[60] Suetonius here accounts for the mistake of the soldiers with great probability. The class to which they imagined they were to be promoted, was that of the equites, or knights, who wore a gold ring, and were possessed of property to the amount stated in the text. Great as was the liberality of Caesar to his legions, the performance of this imaginary promise was beyond all reasonable expectation.
[61] A.U.C. 706.
[62] Elephants were first introduced at Rome by Pompey the Great, in his African triumph.
[63] VENI, VIDI, VICI.
[64] A.U.C. 708.
[65] Gladiators were first publicly exhibited at Rome by two brothers called Bruti, at the funeral of their father, A.U.C. 490; and for some time they were exhibited only on such occasions. But afterwards they were also employed by the magistrates, to entertain the people, particularly at the Saturnalia, and feasts of Minerva. These cruel spectacles were prohibited by Constantine, but not entirely suppressed until the time of Honorius.

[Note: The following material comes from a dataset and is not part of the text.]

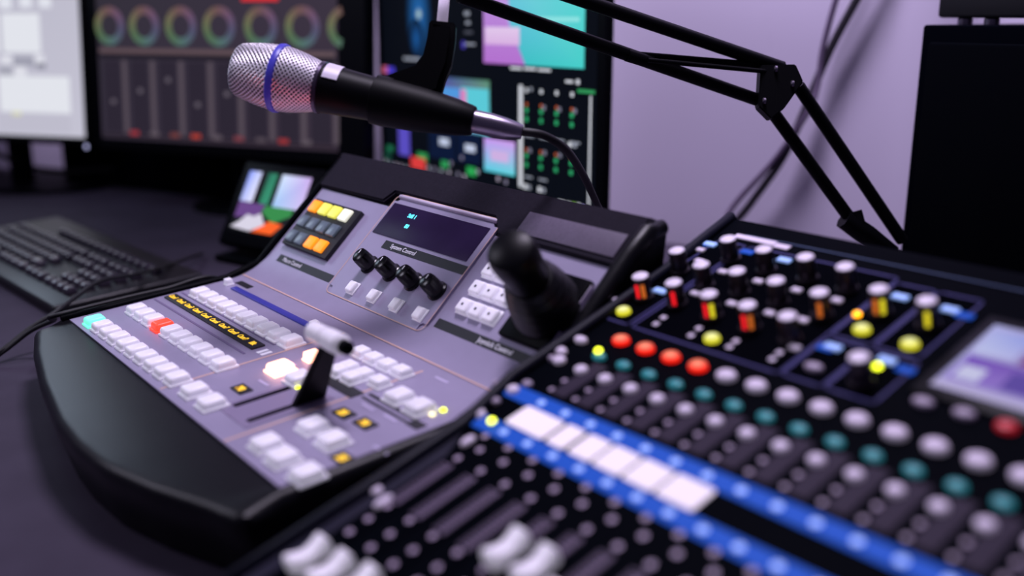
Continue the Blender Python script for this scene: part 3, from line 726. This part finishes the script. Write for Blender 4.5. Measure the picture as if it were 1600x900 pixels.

[66] The Circensian games were shews exhibited in the Circus Maximus, and consisted of various kinds: first, chariot and horse-races, of which. the Romans were extravagantly fond. The charioteers were distributed into four parties, distinguished by the colour of their dress. The spectators, without regarding the speed of the horses, or the skill of the men, were attracted merely by one or the other of the colours, as caprice inclined them. In the time of Justinian, no less than thirty thousand men lost their lives at Constantinople, in a tumult raised by a contention amongst the partizans of the several colours. Secondly, contests of agility and strength; of which there were five kinds, hence called Pentathlum. These were, running, leaping, boxing, wrestling, and throwing the discus or quoit. Thirdly, Ludus Trojae, a mock-fight, performed by young noblemen on horseback, revived by Julius Caesar, and frequently celebrated by the succeeding emperors. We meet with a description of it in the fifth book of the Aeneid, beginning with the following lines:
Incedunt pueri, pariterque ante ora parentum
Fraenatis lucent in equis: quos omnis euntes
Trinacriae mirata fremit Trojaeque juventus.
Fourthly, Venatio, which was the fighting of wild beasts with one another, or with men called Bestiarii, who were either forced to the combat by way of punishment, as the primitive Christians were, or fought voluntarily, either from a natural ferocity of disposition, or induced by hire. An incredible number of animals of various kinds were brought from all quarters, at a prodigious expense, for the entertainment of the people. Pompey, in his second consulship, exhibited at once five hundred lions, which were all dispatched in five days; also eighteen elephants. Fifthly the representation of a horse and foot battle, with that of an encampment or a siege. Sixthly, the representation of a sea-fight (Naumachia), which was at first made in the Circus Maximus, but afterwards elsewhere. The combatants were usually captives or condemned malefactors, who fought to death, unless saved by the clemency of the emperor. If any thing unlucky happened at the games, they were renewed, and often more than once.
[67] A meadow beyond the Tiber, in which an excavation was made, supplied with water from the river.